Dataset section
<<<<
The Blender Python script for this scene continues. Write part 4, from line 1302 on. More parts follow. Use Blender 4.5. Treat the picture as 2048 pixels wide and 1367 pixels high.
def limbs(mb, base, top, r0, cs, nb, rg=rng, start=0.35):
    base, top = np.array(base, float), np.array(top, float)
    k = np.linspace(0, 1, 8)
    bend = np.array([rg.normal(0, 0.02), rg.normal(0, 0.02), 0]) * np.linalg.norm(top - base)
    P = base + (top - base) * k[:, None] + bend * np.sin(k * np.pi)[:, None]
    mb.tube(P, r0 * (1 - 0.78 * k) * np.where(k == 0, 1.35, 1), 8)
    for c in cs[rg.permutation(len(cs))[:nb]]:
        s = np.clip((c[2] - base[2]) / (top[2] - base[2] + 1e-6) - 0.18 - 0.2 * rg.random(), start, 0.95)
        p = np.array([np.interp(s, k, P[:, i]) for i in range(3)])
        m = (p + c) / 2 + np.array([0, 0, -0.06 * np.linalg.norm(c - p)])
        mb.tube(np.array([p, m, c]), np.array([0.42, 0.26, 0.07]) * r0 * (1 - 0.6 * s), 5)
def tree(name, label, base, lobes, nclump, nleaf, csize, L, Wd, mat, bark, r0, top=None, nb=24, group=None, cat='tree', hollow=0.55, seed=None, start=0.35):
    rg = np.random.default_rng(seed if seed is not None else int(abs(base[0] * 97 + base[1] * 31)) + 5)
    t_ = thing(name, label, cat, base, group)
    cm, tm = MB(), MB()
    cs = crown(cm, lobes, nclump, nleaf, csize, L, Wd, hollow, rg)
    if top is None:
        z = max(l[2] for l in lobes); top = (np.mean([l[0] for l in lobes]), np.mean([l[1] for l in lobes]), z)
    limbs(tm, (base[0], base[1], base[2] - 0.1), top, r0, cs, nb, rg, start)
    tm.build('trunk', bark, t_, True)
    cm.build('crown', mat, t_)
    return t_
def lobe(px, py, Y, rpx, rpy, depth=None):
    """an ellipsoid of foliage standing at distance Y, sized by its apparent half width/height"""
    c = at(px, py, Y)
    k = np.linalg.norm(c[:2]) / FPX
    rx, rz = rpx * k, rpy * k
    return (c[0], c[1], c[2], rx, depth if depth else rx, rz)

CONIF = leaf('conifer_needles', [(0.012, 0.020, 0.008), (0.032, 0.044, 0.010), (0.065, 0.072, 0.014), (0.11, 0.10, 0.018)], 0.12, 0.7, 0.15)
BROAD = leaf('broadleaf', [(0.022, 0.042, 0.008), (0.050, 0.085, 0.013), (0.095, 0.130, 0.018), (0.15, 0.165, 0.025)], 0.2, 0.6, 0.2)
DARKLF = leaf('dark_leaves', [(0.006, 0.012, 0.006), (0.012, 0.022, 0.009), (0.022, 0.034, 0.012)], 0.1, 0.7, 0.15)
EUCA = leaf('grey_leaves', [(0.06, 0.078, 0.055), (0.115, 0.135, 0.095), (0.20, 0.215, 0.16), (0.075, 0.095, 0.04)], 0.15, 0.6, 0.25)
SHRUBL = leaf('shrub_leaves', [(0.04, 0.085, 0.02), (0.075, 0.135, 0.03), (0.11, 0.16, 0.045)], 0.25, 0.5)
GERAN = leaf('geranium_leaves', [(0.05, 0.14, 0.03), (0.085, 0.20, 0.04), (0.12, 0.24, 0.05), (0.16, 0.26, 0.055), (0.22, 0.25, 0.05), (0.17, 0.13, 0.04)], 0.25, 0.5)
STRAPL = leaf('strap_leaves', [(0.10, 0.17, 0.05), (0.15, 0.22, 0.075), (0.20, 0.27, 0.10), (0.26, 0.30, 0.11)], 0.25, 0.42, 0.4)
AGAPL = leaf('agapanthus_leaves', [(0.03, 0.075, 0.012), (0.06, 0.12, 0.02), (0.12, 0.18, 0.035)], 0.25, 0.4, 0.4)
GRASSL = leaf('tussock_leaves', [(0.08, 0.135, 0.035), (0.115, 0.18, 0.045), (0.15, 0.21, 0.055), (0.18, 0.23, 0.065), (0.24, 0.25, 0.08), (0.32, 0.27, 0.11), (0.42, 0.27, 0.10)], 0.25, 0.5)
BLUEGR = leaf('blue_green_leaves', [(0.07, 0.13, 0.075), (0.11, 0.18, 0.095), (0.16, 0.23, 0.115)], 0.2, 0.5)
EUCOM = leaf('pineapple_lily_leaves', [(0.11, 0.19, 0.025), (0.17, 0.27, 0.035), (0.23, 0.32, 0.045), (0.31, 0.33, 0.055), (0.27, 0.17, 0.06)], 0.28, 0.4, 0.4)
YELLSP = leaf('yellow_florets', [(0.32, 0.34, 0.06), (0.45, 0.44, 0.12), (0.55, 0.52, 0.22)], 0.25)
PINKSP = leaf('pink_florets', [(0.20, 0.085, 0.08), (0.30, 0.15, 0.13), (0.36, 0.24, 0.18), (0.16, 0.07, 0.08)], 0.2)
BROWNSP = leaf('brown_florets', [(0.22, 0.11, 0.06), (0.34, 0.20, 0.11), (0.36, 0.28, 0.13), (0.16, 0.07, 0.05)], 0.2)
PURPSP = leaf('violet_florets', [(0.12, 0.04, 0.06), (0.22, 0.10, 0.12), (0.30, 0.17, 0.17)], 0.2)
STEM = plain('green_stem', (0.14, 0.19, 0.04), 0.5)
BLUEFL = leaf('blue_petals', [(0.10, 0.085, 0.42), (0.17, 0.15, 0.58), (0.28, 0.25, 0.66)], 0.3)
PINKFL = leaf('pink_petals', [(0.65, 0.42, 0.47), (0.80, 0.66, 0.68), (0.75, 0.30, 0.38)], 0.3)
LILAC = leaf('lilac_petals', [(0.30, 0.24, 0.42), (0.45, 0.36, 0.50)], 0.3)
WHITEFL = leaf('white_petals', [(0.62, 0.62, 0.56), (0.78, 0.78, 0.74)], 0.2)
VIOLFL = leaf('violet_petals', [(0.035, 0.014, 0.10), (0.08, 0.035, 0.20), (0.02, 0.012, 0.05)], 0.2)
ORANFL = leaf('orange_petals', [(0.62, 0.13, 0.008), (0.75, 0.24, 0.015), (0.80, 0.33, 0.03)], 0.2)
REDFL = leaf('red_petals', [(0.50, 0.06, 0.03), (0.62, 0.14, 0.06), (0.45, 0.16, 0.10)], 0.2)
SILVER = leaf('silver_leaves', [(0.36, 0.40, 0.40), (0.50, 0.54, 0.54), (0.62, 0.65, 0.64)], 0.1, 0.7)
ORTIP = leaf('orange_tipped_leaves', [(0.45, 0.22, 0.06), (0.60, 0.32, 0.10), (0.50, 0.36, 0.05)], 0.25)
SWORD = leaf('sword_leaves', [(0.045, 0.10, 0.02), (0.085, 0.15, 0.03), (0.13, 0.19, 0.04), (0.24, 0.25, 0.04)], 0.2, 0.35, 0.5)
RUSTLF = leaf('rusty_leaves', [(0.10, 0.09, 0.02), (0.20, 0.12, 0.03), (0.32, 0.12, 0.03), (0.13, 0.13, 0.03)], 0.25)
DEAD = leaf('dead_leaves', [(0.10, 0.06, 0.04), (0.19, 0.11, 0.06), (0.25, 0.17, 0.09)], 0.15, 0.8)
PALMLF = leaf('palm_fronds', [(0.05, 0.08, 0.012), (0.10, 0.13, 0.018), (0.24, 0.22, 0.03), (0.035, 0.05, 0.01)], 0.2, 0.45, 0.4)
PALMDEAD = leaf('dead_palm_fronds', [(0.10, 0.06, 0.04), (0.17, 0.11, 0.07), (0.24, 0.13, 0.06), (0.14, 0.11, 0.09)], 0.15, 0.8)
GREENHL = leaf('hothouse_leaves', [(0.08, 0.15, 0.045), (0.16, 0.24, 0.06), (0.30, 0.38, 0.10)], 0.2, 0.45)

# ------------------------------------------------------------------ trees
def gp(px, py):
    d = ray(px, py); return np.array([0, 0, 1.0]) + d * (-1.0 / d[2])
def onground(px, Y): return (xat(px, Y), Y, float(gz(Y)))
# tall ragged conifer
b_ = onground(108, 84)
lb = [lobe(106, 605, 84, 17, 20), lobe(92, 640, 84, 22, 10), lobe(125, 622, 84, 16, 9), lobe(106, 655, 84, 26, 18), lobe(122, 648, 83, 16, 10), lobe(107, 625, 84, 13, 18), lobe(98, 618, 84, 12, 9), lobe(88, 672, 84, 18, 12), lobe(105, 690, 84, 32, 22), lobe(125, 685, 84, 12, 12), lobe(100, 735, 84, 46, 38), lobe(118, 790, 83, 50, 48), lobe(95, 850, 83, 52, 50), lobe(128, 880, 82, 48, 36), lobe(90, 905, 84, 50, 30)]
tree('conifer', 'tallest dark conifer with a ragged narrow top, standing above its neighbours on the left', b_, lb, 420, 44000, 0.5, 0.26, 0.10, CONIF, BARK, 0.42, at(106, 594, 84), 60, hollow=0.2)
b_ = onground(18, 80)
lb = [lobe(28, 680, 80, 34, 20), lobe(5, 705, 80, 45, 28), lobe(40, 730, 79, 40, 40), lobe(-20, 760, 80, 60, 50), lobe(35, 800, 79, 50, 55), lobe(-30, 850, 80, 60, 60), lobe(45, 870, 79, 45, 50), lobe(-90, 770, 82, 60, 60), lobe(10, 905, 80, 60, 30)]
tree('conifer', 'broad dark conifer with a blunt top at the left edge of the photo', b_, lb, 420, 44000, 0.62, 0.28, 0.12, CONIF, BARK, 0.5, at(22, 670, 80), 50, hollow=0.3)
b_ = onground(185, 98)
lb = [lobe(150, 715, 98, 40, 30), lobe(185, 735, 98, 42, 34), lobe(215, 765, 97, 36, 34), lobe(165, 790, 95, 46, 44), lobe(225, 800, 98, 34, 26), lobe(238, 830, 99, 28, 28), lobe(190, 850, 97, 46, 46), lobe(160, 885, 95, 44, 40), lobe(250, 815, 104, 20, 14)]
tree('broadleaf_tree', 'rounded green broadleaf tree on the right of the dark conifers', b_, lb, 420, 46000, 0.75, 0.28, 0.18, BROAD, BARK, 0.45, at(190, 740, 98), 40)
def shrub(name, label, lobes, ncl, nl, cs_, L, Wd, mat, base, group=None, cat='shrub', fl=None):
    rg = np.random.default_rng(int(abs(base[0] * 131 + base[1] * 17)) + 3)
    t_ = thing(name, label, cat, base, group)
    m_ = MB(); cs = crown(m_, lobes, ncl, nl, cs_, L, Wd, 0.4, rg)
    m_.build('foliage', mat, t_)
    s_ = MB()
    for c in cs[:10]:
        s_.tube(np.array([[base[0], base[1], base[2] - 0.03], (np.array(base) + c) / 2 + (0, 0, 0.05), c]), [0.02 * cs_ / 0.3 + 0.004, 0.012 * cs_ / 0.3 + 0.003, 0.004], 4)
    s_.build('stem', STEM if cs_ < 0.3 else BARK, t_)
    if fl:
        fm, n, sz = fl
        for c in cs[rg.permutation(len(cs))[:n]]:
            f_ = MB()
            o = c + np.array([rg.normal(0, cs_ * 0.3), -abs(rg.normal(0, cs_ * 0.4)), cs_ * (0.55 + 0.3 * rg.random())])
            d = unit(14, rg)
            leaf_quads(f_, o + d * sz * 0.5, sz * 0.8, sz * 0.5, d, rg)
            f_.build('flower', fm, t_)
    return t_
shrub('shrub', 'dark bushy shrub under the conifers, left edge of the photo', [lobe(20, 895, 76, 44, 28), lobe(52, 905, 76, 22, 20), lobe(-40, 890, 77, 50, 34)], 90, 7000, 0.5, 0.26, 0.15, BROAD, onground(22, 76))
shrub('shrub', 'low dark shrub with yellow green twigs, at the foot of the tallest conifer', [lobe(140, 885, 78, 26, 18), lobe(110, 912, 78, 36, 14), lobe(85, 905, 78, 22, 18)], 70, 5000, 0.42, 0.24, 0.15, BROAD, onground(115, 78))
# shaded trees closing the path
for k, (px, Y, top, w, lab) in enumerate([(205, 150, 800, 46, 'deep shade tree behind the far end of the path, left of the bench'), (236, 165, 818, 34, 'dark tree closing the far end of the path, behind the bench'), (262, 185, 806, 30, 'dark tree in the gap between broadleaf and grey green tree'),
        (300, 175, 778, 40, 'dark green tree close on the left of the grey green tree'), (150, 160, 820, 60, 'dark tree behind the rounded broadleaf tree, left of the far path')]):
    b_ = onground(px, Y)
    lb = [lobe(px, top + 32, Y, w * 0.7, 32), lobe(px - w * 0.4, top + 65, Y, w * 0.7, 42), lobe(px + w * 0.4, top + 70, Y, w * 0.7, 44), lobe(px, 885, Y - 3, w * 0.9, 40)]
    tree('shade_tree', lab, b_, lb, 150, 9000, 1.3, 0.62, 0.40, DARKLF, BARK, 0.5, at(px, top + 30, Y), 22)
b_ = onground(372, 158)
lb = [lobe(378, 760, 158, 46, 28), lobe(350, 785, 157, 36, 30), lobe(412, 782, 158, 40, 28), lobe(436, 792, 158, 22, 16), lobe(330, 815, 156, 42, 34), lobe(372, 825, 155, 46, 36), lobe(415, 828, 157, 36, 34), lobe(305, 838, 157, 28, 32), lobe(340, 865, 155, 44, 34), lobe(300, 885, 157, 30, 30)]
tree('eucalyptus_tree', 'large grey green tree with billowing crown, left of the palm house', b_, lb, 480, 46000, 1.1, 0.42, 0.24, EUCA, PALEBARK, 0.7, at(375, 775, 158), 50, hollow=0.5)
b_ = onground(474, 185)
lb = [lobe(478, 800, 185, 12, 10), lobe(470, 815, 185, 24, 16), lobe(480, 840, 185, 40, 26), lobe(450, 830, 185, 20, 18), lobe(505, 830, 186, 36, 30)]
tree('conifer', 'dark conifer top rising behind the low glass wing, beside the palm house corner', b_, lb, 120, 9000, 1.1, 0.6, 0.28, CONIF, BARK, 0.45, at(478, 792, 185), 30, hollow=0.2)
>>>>
Provide only the count of lines in the material above that hold the word "closing".

Output of the task
2